Los días persiguiéndose
Luis Miguel Fuentes

21 de julio de 2005

La herencia del viento

Era mucho más fácil antes, cuando sólo había coronas y dioses legitimándose recíprocamente, como los dos grandes relojes dorados del mundo que se daban la hora el uno al otro. O sea, era mucho más fácil cuando no había ciudadanos, sino súbditos o penitentes que se contaban igual que fanegas o caza real. Ojeo las Mémoires pour l'année 1661, de Luis XIV, con quien comienza el gran dominio francés en Europa: “Saboya, gorbernada por mi tía, era muy favorable a mis intereses”; “el Gran Duque se aliaba de nuevo conmigo mediante el matrimonio de su hijo con una princesa de mi sangre”. Y es que los estados eran sus príncipes. Cada rincón de Europa olía a los orinales de una familia u otra. No había más. El Rey Sol no fue un producto de la peluquería, como creen algunos, sino de una muy preparada tradición. Todo era más fácil. ¿Qué era una nación? Unos cojones sentados y el veraneo de los parientes.

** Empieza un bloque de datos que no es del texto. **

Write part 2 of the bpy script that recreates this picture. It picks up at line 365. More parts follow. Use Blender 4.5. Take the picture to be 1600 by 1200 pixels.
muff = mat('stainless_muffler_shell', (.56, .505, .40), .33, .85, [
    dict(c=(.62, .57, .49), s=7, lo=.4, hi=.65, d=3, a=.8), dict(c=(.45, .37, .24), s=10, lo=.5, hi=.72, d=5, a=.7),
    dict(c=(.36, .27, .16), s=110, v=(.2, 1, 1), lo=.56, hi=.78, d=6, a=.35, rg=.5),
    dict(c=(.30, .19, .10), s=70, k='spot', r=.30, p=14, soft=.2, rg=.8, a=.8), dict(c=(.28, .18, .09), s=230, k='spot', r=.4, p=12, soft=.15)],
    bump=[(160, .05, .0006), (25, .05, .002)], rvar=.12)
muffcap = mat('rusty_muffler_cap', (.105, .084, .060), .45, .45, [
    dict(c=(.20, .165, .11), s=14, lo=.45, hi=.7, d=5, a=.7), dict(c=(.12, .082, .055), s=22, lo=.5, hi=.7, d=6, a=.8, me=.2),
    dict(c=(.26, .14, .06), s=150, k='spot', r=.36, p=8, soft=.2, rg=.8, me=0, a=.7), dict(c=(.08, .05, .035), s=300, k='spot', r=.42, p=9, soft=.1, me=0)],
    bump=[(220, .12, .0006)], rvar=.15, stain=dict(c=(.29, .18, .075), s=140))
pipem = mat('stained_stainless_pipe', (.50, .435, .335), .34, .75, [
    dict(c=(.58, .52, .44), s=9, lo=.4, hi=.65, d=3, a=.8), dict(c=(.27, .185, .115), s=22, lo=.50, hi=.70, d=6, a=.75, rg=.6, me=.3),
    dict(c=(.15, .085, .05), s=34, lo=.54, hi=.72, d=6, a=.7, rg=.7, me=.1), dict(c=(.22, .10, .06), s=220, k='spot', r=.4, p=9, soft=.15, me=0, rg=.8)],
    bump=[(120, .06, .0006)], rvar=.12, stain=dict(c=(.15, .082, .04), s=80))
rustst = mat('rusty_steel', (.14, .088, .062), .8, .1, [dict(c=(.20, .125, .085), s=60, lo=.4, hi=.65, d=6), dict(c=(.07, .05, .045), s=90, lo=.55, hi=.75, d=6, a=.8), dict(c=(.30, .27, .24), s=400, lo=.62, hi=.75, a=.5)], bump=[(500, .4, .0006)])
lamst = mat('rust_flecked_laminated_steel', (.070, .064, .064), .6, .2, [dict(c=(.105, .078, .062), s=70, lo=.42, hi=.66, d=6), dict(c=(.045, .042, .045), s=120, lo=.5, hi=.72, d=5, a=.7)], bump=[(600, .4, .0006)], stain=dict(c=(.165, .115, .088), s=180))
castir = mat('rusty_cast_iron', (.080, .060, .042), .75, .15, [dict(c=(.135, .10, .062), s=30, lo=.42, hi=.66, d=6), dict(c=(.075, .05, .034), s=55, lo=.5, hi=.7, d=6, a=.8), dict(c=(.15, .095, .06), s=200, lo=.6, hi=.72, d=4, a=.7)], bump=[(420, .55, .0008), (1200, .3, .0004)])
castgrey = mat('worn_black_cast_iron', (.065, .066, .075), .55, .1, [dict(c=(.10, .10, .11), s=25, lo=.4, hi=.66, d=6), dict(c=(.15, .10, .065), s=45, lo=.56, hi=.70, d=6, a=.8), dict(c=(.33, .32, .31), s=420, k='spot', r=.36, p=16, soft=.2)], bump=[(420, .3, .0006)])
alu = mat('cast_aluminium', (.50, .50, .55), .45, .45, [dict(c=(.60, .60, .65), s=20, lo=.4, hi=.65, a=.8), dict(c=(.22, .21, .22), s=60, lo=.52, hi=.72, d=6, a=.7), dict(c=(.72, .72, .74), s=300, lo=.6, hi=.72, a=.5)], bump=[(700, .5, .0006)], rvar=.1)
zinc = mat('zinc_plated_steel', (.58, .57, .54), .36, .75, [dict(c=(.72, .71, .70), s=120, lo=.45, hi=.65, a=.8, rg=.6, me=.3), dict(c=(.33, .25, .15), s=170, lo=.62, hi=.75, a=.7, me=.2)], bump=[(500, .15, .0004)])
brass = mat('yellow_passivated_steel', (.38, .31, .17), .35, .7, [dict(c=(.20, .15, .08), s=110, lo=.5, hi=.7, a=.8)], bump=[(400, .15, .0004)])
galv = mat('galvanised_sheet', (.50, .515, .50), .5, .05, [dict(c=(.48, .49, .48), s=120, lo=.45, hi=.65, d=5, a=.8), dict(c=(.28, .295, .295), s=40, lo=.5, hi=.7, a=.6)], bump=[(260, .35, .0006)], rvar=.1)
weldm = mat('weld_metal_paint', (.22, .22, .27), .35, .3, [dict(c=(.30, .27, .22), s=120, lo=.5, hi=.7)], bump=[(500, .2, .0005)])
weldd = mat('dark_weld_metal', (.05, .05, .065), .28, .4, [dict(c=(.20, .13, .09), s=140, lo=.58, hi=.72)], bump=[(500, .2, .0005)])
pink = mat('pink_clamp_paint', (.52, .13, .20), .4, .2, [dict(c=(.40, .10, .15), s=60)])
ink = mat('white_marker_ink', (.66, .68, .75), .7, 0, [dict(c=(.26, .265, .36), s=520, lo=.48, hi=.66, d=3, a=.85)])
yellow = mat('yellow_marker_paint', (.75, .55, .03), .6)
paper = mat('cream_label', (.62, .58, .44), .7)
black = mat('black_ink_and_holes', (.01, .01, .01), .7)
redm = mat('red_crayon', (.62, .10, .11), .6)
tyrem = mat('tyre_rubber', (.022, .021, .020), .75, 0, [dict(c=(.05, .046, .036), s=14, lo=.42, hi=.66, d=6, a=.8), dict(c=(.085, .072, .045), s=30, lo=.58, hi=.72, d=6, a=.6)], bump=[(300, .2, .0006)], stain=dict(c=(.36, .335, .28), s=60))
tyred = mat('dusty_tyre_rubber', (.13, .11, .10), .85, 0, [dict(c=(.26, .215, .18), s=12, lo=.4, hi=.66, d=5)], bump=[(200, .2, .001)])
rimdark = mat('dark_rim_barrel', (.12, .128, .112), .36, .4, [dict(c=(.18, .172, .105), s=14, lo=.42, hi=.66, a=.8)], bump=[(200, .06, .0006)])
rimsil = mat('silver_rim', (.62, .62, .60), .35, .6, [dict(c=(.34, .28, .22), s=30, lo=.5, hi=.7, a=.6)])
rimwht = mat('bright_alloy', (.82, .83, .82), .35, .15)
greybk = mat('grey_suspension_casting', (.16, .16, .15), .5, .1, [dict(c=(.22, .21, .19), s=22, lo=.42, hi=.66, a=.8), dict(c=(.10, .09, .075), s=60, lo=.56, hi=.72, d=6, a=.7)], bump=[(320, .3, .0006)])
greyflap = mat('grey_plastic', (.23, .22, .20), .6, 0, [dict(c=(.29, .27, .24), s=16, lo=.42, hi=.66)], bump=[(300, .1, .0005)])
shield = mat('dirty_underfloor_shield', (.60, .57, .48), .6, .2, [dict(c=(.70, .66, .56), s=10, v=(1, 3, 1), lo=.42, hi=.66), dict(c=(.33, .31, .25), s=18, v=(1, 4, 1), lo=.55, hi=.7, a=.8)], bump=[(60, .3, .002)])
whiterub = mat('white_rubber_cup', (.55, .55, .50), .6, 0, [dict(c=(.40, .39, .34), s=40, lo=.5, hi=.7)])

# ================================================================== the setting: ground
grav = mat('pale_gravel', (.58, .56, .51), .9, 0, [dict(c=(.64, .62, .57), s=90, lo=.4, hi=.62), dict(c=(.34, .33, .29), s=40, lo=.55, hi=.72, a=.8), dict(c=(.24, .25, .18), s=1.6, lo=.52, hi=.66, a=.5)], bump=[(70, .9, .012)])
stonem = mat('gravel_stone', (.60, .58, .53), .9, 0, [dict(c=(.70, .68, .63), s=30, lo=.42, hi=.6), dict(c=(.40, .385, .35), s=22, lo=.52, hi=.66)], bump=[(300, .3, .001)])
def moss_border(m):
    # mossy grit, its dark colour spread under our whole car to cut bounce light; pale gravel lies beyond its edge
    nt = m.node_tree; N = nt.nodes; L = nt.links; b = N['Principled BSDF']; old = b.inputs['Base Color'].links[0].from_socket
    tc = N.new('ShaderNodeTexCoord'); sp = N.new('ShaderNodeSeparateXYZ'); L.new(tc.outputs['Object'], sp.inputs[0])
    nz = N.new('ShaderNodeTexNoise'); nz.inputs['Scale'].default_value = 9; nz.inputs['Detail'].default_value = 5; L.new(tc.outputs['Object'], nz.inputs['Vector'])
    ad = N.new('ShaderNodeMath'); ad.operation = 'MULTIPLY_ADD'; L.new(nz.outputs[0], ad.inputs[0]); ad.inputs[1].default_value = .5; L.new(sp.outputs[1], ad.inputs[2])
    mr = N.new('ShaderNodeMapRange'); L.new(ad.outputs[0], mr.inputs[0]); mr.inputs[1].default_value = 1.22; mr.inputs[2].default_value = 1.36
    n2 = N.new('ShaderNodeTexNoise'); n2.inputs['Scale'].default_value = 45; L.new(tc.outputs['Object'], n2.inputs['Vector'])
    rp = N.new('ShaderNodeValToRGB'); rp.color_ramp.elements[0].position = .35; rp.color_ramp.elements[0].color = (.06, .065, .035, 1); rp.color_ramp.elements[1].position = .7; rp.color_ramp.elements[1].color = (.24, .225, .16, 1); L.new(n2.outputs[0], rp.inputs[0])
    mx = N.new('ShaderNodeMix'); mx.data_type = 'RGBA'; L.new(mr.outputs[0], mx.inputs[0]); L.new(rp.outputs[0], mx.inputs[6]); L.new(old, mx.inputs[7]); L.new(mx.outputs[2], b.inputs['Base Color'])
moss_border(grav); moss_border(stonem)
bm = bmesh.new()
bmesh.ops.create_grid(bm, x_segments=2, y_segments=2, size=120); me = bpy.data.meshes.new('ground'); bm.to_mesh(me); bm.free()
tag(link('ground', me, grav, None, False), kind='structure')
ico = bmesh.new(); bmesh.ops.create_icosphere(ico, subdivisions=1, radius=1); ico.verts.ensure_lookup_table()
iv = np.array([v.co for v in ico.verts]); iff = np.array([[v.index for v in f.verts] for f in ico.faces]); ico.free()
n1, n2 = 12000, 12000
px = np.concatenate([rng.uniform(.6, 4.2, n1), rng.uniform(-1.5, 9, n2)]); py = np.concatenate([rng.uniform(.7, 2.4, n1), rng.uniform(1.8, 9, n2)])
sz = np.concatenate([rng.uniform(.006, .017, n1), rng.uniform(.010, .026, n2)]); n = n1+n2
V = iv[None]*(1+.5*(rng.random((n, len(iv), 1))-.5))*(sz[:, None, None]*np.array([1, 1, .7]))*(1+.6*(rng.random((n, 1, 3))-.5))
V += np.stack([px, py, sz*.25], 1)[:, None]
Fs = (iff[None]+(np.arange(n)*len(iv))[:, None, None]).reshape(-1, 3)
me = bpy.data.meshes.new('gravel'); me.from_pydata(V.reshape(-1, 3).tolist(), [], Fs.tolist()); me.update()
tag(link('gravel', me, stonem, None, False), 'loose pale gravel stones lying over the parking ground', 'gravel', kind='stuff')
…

La revolución inglesa lo cambia todo, en la Petición de Derechos de 1628 ya se ven los principios del Estado moderno. Luego, ya sabemos: la americana, la francesa, aquella bella insolación que se llamó Ilustración. Cuando el Estado pasa a ser un contrato, y no una propiedad familiar, entonces, ¿qué es una nación?: sólo una gramática. Con la política ha pasado como con la matemática o con el derrumbe de la lógica aristotélica: Basta el sencillo postulado de que la matemática es sólo una gramática, metalenguaje, para que se caigan los apriorismos de Kant, la metafísica, la divinidad de los números y de los propios dioses. En cuanto alguien dijo que el Estado era sólo un contrato y a sospechar que las matemáticas eran sólo una sintaxis, ahí empezaron a pararse los dos relojes falsos que llevaban el mundo. Sólo el Romanticismo intentó volverlos a echar a andar, pero el Romanticismo se murió con sus rosas podridas hace mucho.

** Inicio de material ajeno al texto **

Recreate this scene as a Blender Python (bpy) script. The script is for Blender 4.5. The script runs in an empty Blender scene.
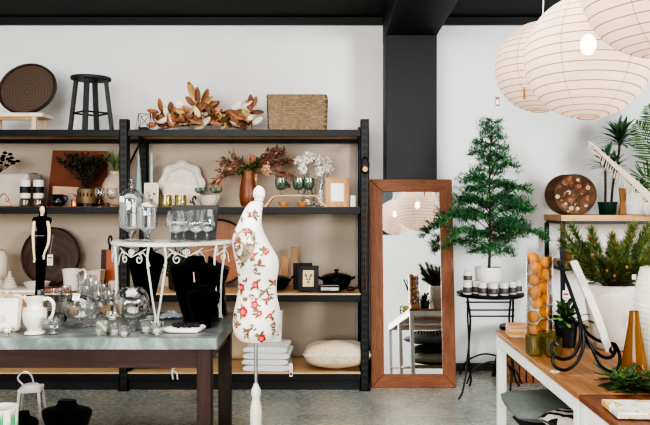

Se puede buscar el origen de las naciones en la Historia, pero para esto hace falta ser muy erudito a la vez que muy poco inteligente. Lo que nos enseña la Historia es que las naciones eran familias, y luego, sólo la voluntad reunida de los ciudadanos, con trapos más nuevos o viejos. Fuera de ahí, sólo hay mito. En realidad, cualquier fundamento histórico, racial, cultural que se le quiera buscar al Estado, que quizá es a lo que llaman nación, es eso, mito. Lo peor de los nacionalismos es que no han pasado de ahí. El otro error es que el Estado como contrato social vaya hacia abajo, hacia la tribu, en vez de hacia arriba, hacia la Humanidad. Todos los nacionalismos me parecen idiotas, incluido el español, por supuesto. Ahora están discutiendo sobre si una esquina de España u otra pueden ser nación, y se olvidan de que nación es cualquier cosa que los ciudadanos decidan que sea y que no puede ser de otra manera. Pero el problema está en cómo se reajusta eso en un marco de convivencia cada vez más amplio y globalizado. Los nacionalismos que tenemos en esta España vieja pero ni eterna ni indivisible son míticos y económicos. Claro que Cataluña puede ser una nación. Y Andalucía. Y toda Eurasia si se lo propusiera. No es esta la cuestión, sino a dónde nos lleva ir partiéndonos las piernas unos a otros empeñados en hacer naciones concéntricas hacia atrás, para el provecho de las élites locales. Sí, antes era más fácil, pero no más justo. Aun así, recuerden que quien turba su propia casa, heredará el viento.